A typical flight from Edinburgh to London would use around 3000 litres of Jet A1 (diesel).
As a rule of thumb, for every extra ton of fuel we carry on a longhaul flight, we reckon on burning around 20% of that fuel, just to carry it - but that’s on a 10 hour flight. Over a single hour we could roughly equate that to each ton costing us around 2%.
The flight from Edi to LHR is almost exactly one hour, each passenger, with bags weighs roughly 100Kgs, and so each passenger would ‘cost’ roughly 2Kgs of fuel to carry over and above what it’d cost in fuel terms to operate the flight without them.
So 2.5 litres of fuel (specific gravity of Jet A-1 of roughly 0.8) can be attributed to each passenger flown. Pretty efficient if the flight is going anyway!

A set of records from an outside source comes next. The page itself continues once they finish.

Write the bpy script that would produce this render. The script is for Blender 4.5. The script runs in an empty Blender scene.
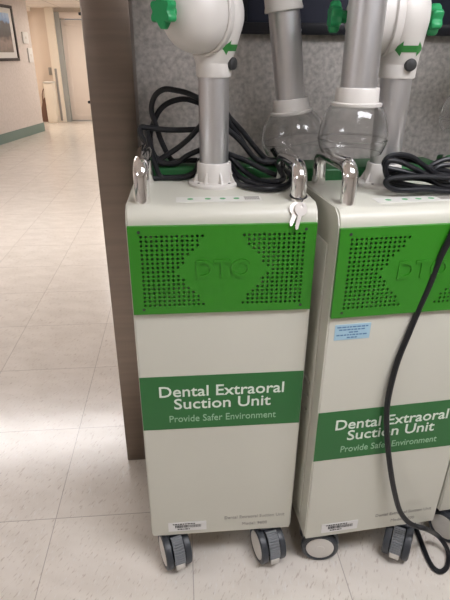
import bpy, bmesh, math, random
from mathutils import Matrix, Vector

# ------------------------------------------------------------------ camera, world, exposure
S = bpy.context.scene
C = S.collection
PI = math.pi
R = math.radians
S.view_settings.view_transform = 'Standard'
S.view_settings.look = 'None'
S.view_settings.exposure = 0.0
S.view_settings.gamma = 1.0
S.view_settings.use_curve_mapping = False

cam_data = bpy.data.cameras.new('camera')
cam = bpy.data.objects.new('camera', cam_data)
C.objects.link(cam)
cam_data.sensor_fit = 'HORIZONTAL'
cam_data.sensor_width = 36.0
cam_data.lens = 500.55 * 36.0 / 450.0
cam_data.clip_start = 0.02
cam.matrix_world = (Matrix.Translation((-0.0843, -0.998, 1.362)) @ Matrix.Rotation(R(-5.0993), 4, 'Z')
                    @ Matrix.Rotation(R(90 - 26.2044), 4, 'X') @ Matrix.Rotation(R(0.3833), 4, 'Z'))
S.camera = cam

world = bpy.data.worlds.new('world')
S.world = world
world.use_nodes = True
world.node_tree.nodes['Background'].inputs[0].default_value = (1.0, 1.0, 1.0, 1)
world.node_tree.nodes['Background'].inputs[1].default_value = 0.22

PANEL_EMIT = 16.0          # brightness of the ceiling troffers
ROOM_EMIT = 17.5
FAR_EMIT = 36.0
CEIL = 2.18
LIFT = 0.025             # unit frames stand this far above the floor

# ------------------------------------------------------------------ materials
def mat(name, col, rough=0.5, metal=0.0, spec=0.5, coat=0.0, noise=None, bump=None, trans=0.0, ior=1.45, emit=None):
    m = bpy.data.materials.new(name)
    m.use_nodes = True
    nt = m.node_tree
    b = nt.nodes['Principled BSDF']
    b.inputs['Base Color'].default_value = (*col, 1)
    b.inputs['Roughness'].default_value = rough
    b.inputs['Metallic'].default_value = metal
    b.inputs['Specular IOR Level'].default_value = spec
    b.inputs['Coat Weight'].default_value = coat
    b.inputs['IOR'].default_value = ior
    b.inputs['Transmission Weight'].default_value = trans
    if emit:
        b.inputs['Emission Color'].default_value = (*emit[0], 1)
        b.inputs['Emission Strength'].default_value = emit[1]
    if noise or bump:
        tc = nt.nodes.new('ShaderNodeTexCoord')
    if noise:                       # (scale vector, second colour, low, high, detail)
        sc, c2, lo, hi, det = noise
        mp = nt.nodes.new('ShaderNodeMapping')
        mp.inputs['Scale'].default_value = sc
        nt.links.new(tc.outputs['Object'], mp.inputs[0])
        n = nt.nodes.new('ShaderNodeTexNoise')
        n.inputs['Scale'].default_value = 1.0
        n.inputs['Detail'].default_value = det
        nt.links.new(mp.outputs[0], n.inputs['Vector'])
        r = nt.nodes.new('ShaderNodeValToRGB')
        r.color_ramp.elements[0].position = lo
        r.color_ramp.elements[1].position = hi
        r.color_ramp.elements[0].color = (*col, 1)
        r.color_ramp.elements[1].color = (*c2, 1)
        nt.links.new(n.outputs[0], r.inputs[0])
        nt.links.new(r.outputs[0], b.inputs['Base Color'])
    if bump:                        # (scale vector, strength, distance)
        mp2 = nt.nodes.new('ShaderNodeMapping')
        mp2.inputs['Scale'].default_value = bump[0]
        nt.links.new(tc.outputs['Object'], mp2.inputs[0])
        n2 = nt.nodes.new('ShaderNodeTexNoise')
        n2.inputs['Scale'].default_value = 1.0
        n2.inputs['Detail'].default_value = 3.0
        nt.links.new(mp2.outputs[0], n2.inputs['Vector'])
        bp = nt.nodes.new('ShaderNodeBump')
        bp.inputs['Strength'].default_value = bump[1]
        bp.inputs['Distance'].default_value = bump[2]
        nt.links.new(n2.outputs[0], bp.inputs['Height'])
        nt.links.new(bp.outputs[0], b.inputs['Normal'])
    return m

def floor_material():
    m = bpy.data.materials.new('vinyl_floor')
    m.use_nodes = True
    nt = m.node_tree
    N, L = nt.nodes, nt.links
    b = N['Principled BSDF']
    tc = N.new('ShaderNodeTexCoord')
    off = N.new('ShaderNodeVectorMath'); off.operation = 'ADD'
    off.inputs[1].default_value = (0.0865, -0.193, 0)
    L.new(tc.outputs['Object'], off.inputs[0])
    div = N.new('ShaderNodeVectorMath'); div.operation = 'SCALE'; div.inputs['Scale'].default_value = 1 / 0.4395
    L.new(off.outputs[0], div.inputs[0])
    fl = N.new('ShaderNodeVectorMath'); fl.operation = 'FLOOR'
    L.new(div.outputs[0], fl.inputs[0])
    fr = N.new('ShaderNodeVectorMath'); fr.operation = 'FRACTION'
    L.new(div.outputs[0], fr.inputs[0])
    # seam lines: fraction near 0 or 1
    sx = N.new('ShaderNodeSeparateXYZ'); L.new(fr.outputs[0], sx.inputs[0])
    def edge(out):
        a = N.new('ShaderNodeMath'); a.operation = 'PINGPONG'; a.inputs[1].default_value = 0.5
        L.new(out, a.inputs[0])
        c = N.new('ShaderNodeMath'); c.operation = 'LESS_THAN'; c.inputs[1].default_value = 0.0030
        L.new(a.outputs[0], c.inputs[0])
        return c.outputs[0]
    mx = N.new('ShaderNodeMath'); mx.operation = 'MAXIMUM'
    L.new(edge(sx.outputs[0]), mx.inputs[0]); L.new(edge(sx.outputs[1]), mx.inputs[1])
    # tone of each tile
    wn = N.new('ShaderNodeTexWhiteNoise'); wn.noise_dimensions = '3D'
    L.new(fl.outputs[0], wn.inputs['Vector'])
    # shift the pattern from tile to tile
    sh = N.new('ShaderNodeVectorMath'); sh.operation = 'SCALE'; sh.inputs['Scale'].default_value = 7.3
    L.new(wn.outputs['Color'], sh.inputs[0])
    ad = N.new('ShaderNodeVectorMath'); ad.operation = 'ADD'
    L.new(div.outputs[0], ad.inputs[0]); L.new(sh.outputs[0], ad.inputs[1])
    def flecks(rot, scale, lo, hi):
        mp = N.new('ShaderNodeMapping')
        mp.inputs['Rotation'].default_value = (0, 0, rot)
        L.new(ad.outputs[0], mp.inputs[0])
        mp2 = N.new('ShaderNodeMapping'); mp2.inputs['Scale'].default_value = scale
        L.new(mp.outputs[0], mp2.inputs[0])
        n = N.new('ShaderNodeTexNoise'); n.inputs['Scale'].default_value = 1; n.inputs['Detail'].default_value = 2
        L.new(mp2.outputs[0], n.inputs['Vector'])
        r = N.new('ShaderNodeMapRange')
        r.inputs['From Min'].default_value = lo; r.inputs['From Max'].default_value = hi
        L.new(n.outputs[0], r.inputs['Value'])
        return r.outputs[0]
    f1 = flecks(R(-62), (19, 70, 1), 0.60, 0.71)
    f2 = flecks(R(-80), (20, 76, 1), 0.60, 0.71)
    base = N.new('ShaderNodeMix'); base.data_type = 'RGBA'
    base.inputs['A'].default_value = (0.74, 0.685, 0.615, 1)
    base.inputs['B'].default_value = (0.68, 0.625, 0.555, 1)
    big = flecks(R(15), (3, 6, 1), 0.35, 0.65)
    L.new(big, base.inputs['Factor'])
    def layer(prev, fac_out, col, k):
        mu = N.new('ShaderNodeMath'); mu.operation = 'MULTIPLY'; mu.inputs[1].default_value = k
        L.new(fac_out, mu.inputs[0])
        mi = N.new('ShaderNodeMix'); mi.data_type = 'RGBA'
        L.new(prev, mi.inputs['A']); mi.inputs['B'].default_value = (*col, 1)
        L.new(mu.outputs[0], mi.inputs['Factor'])
        return mi.outputs['Result']
    o = layer(base.outputs['Result'], f1, (0.42, 0.33, 0.27), 0.55)
    o = layer(o, f2, (0.75, 0.72, 0.68), 0.6)
    o = layer(o, mx.outputs[0], (0.26, 0.21, 0.18), 0.60)
    L.new(o, b.inputs['Base Color'])
    b.inputs['Roughness'].default_value = 0.19
    b.inputs['Specular IOR Level'].default_value = 0.55
    nb = N.new('ShaderNodeTexNoise'); nb.inputs['Scale'].default_value = 9.0; nb.inputs['Detail'].default_value = 2
    L.new(tc.outputs['Object'], nb.inputs['Vector'])
    bp = N.new('ShaderNodeBump'); bp.inputs['Strength'].default_value = 0.06; bp.inputs['Distance'].default_value = 0.02
    L.new(nb.outputs[0], bp.inputs['Height']); L.new(bp.outputs[0], b.inputs['Normal'])
    return m

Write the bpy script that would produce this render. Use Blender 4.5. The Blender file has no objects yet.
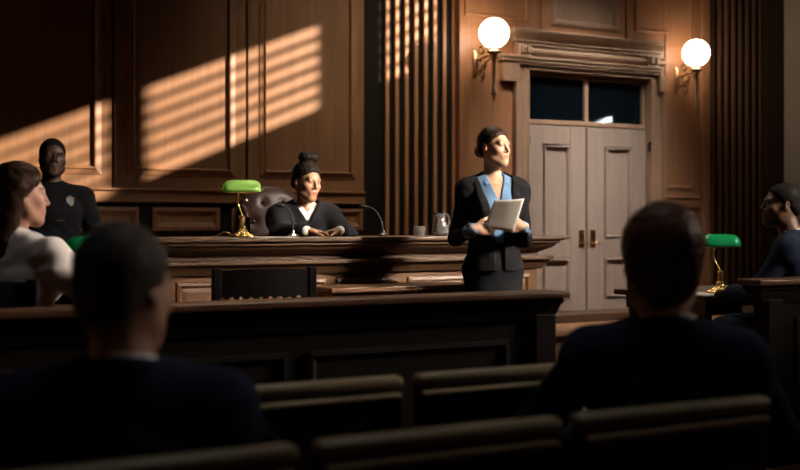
import bpy, bmesh, math, random
import numpy as np
from mathutils import Vector, Matrix

SC = bpy.context.scene
COL = SC.collection
PI = math.pi
R = math.radians

# ------------------------------------------------------------------ camera
YAW = R(28.5)
CAMH = 1.2
FPX = 50.0 / 36.0 * 800
HOR = 223.0
cam_d = bpy.data.cameras.new('camera')
cam = bpy.data.objects.new('camera', cam_d)
COL.objects.link(cam)
cam_d.lens = 50
cam_d.sensor_width = 36
cam_d.shift_y = -(235 - HOR) / 800
cam.location = (0, 0, CAMH)
cam.rotation_euler = (PI / 2, 0, -YAW)
cam_d.dof.use_dof = True
cam_d.dof.focus_distance = 6.5
cam_d.dof.aperture_fstop = 2.0
cam_d.clip_start = 0.05
SC.camera = cam

# ------------------------------------------------------------------ world, sun, area lights, exposure
W = bpy.data.worlds.new('world')
SC.world = W
W.use_nodes = True
W.node_tree.nodes['Background'].inputs[0].default_value = (0.55, 0.7, 1.0, 1)
W.node_tree.nodes['Background'].inputs[1].default_value = 0.3

SUN = Vector((-1.0, 0.8, -0.42))
sl = bpy.data.lights.new('sun', 'SUN')
sl.energy = 20.0
sl.color = (1.0, 0.79, 0.60)
sl.angle = R(0.55)
so = bpy.data.objects.new('sun', sl)
COL.objects.link(so)
so.rotation_euler = SUN.to_track_quat('-Z', 'Y').to_euler()


def area(name, loc, target, w, h, energy, color, spread=180):
    l = bpy.data.lights.new(name, 'AREA')
    l.shape = 'RECTANGLE'
    l.size = w
    l.size_y = h
    l.energy = energy
    l.color = color
    l.spread = R(spread)
    o = bpy.data.objects.new(name, l)
    COL.objects.link(o)
    o.location = loc
    o.rotation_euler = (Vector(target) - Vector(loc)).to_track_quat('-Z', 'Y').to_euler()
    return o


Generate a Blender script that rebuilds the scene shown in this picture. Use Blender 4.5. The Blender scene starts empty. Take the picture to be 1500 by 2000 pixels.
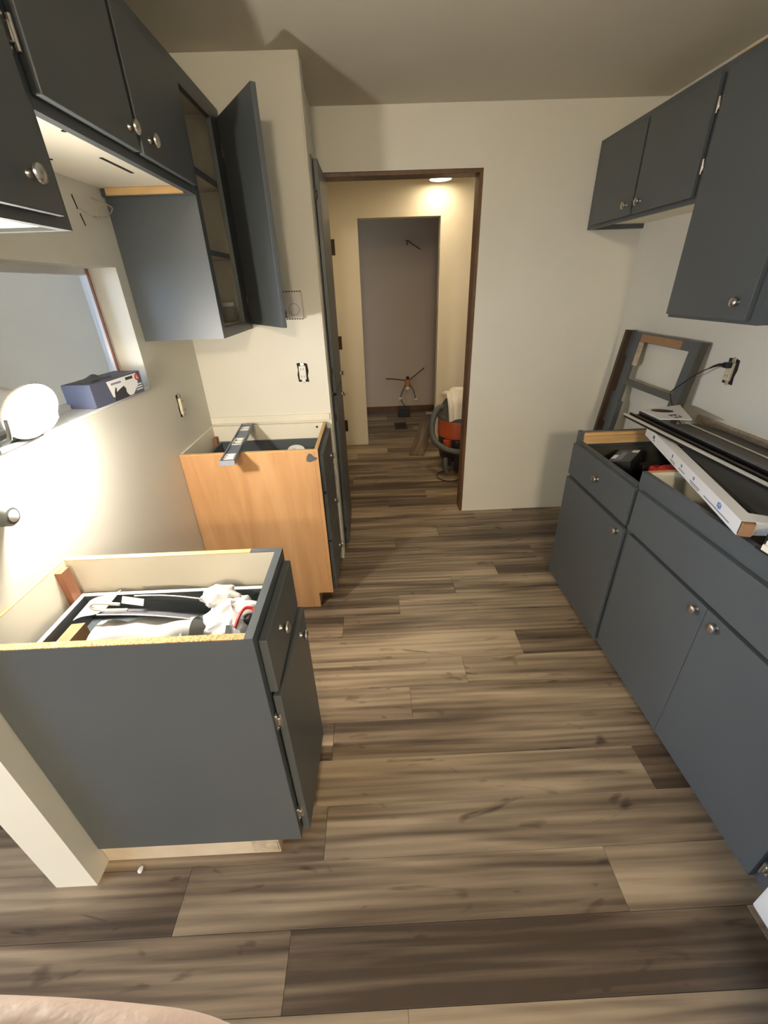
import bpy, bmesh, math, random
from mathutils import Matrix, Vector, Euler
random.seed(7)
D = bpy.data
SC = bpy.context.scene
COL = SC.collection
PI = math.pi

# ------------------------------------------------------------------ camera
HC = 1.4914
CR = Vector((0.99901994, -0.03163615, -0.03095651))
CU = Vector((0.04227796, 0.47496805, 0.87898688))
CF = Vector((0.01310441, 0.8794342, -0.47584006))
cam_d = D.cameras.new('camera')
cam_d.sensor_fit = 'HORIZONTAL'
cam_d.sensor_width = 36.0
cam_d.lens = 815.37 * 36.0 / 1500.0
cam_d.clip_start = 0.01
cam = D.objects.new('camera', cam_d)
COL.objects.link(cam)
M = Matrix.Identity(4)
for i in range(3):
    M[i][0] = CR[i]; M[i][1] = CU[i]; M[i][2] = -CF[i]
M[0][3], M[1][3], M[2][3] = 0.0, 0.0, HC
cam.matrix_world = M
SC.camera = cam

# ------------------------------------------------------------------ world, view
SC.view_settings.view_transform = 'Standard'
SC.view_settings.look = 'None'
SC.view_settings.exposure = 0.10
SC.view_settings.gamma = 1.0
SC.view_settings.use_curve_mapping = False
W = D.worlds.new('world'); SC.world = W
W.use_nodes = True
bg = W.node_tree.nodes['Background']
bg.inputs['Color'].default_value = (0.50, 0.68, 1.0, 1)
bg.inputs['Strength'].default_value = 14.0

# lamp strengths (lamps themselves are built below, each in its own fixture)
WORK_W = 700.0
HALL_W = 42.0
HALL2_W = 120.0
ROOM_W = 330.0

# window of the side room: a portal that helps the daylight find its way in
pl = D.lights.new('window_portal', 'AREA'); pl.shape = 'RECTANGLE'; pl.size = 1.7; pl.size_y = 1.2
pl.cycles.is_portal = True
po = D.objects.new('window_portal', pl); COL.objects.link(po)
po.location = (-3.24, -0.75, 1.5); po.rotation_euler = (0, -PI / 2, 0)

# ------------------------------------------------------------------ measured layout (metres)
xL, xLf, xLf2 = -0.853, -0.2643, -0.2527
y1a, y1b, y2a = 0.6257, 0.960, 1.7284
xc, Yc, Yb, H = -0.2295, 2.1734, 2.7263, 2.268
xd0, xd1, zd = -0.206, 0.620, 2.0135
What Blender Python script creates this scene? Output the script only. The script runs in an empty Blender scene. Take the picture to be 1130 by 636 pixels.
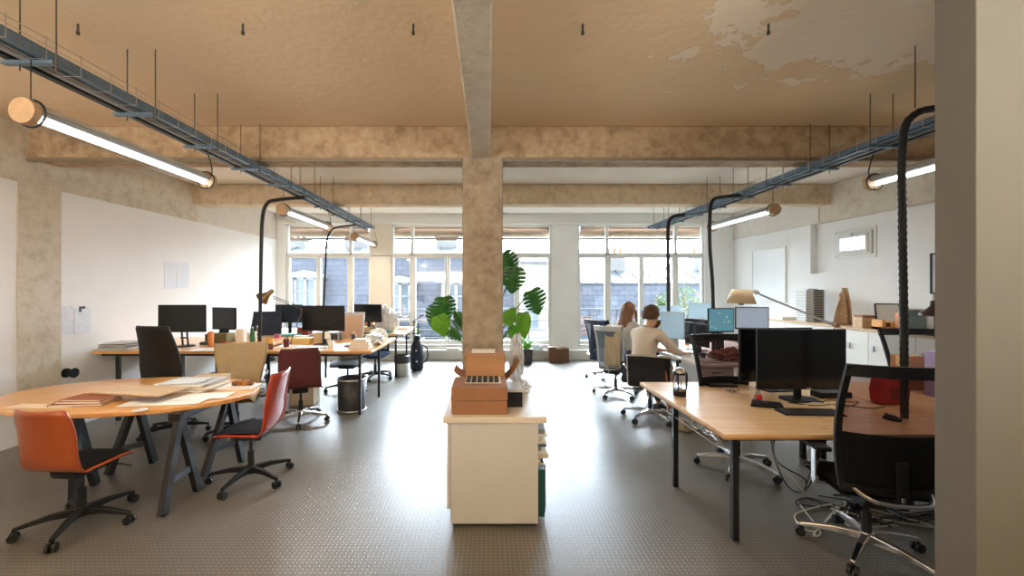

The total per passenger, on a full flight, is around 17 litres. So the aircraft would be burning 14.5 litres per seat, whether there was anyone in it or not!
Of course, aircraft don’t just carry passengers, we carry quite a lot of time critical freight, and post too - I’ve even carried live organs for transplant.
Even at 17 litres per passenger (worst case), it’s still far more efficient than a car (electric cars aside).
As I say though, if you know the flight is going anyway, travelling on it is only going to ‘cost’ an extra 2.5 litres of fuel - which makes it the cleanest option (with a touch of perverse logic applied, admittedly)!